ディープラーニングは、従来のアプローチでは不可能とされていた、学習の認識過程で必要とされる特徴量をコンピュータ自身が自動的に抽出する事が可能である事を示しており、現在、ニューラルネットワークは単語や文章全体の意味を表現する方法を学習する事も可能になっています。これはまさに革命的であり、物事の特徴を概念化し直感的な推論にこれらの概念化を使用する事を含めた人間の思考過程を模擬する事を可能にするものです。  

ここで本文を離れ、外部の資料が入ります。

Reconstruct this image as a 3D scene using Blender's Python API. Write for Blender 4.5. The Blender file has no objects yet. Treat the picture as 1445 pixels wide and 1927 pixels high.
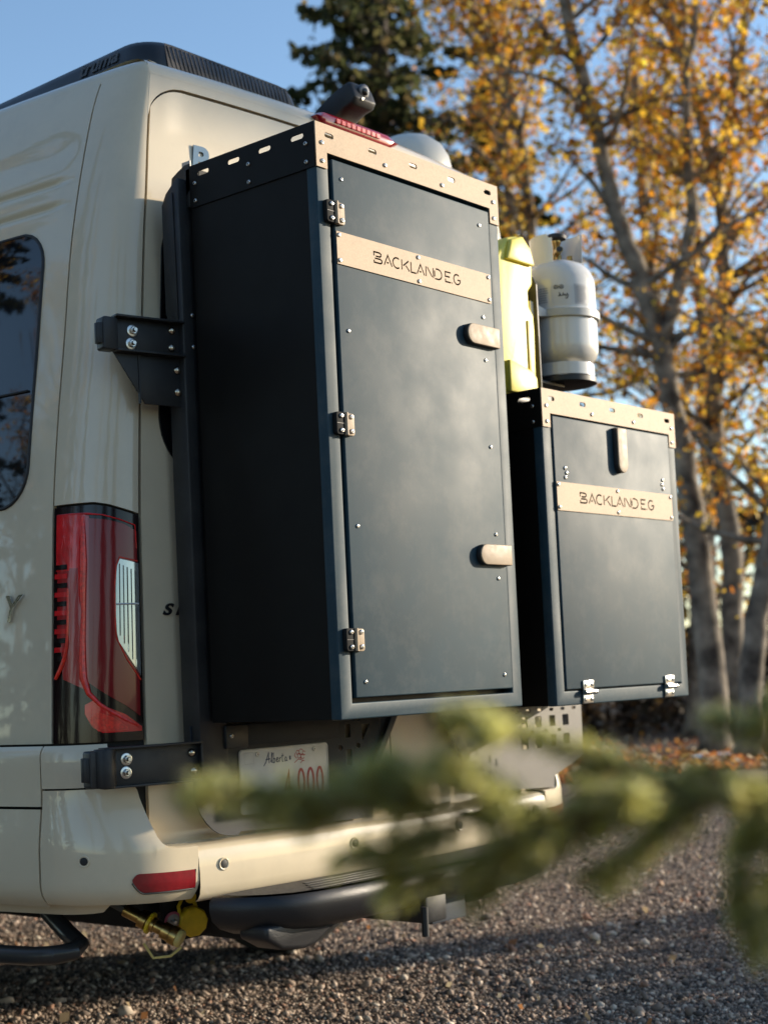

人工知能に対するニューラルネットワークのアプローチは、現在、1960 年代と1980 年代に続く3 回目の研究ブームが到来していますが、強力なディープラーニングのアルゴリズムと、ビッグデータ処理技術の進歩、コンピュータ処理性能の飛躍的な向上により、人工知能がこれまで不可能だった課題に対応可能な段階となり、その本格的な普及期の入り口に立ったとも言えます。人工知能は、効率的で高度なサービスの提供や複雑化する社会課題の解決に必須となる基盤技術であり、今後、あらゆる産業分野を通じて社会の活性化につながる大きな可能性を持った技術に発展するものと考えられます。  

以上のように、Hinton教授のニューラルネットワークに関する研究は、人工知能の分野に革命をもたらし、その先駆的・主導的な取り組みは、情報通信技術のみならず社会経済や産業の発展において多大な貢献を果たすものであり、C&C賞に相応しい業績と言えます。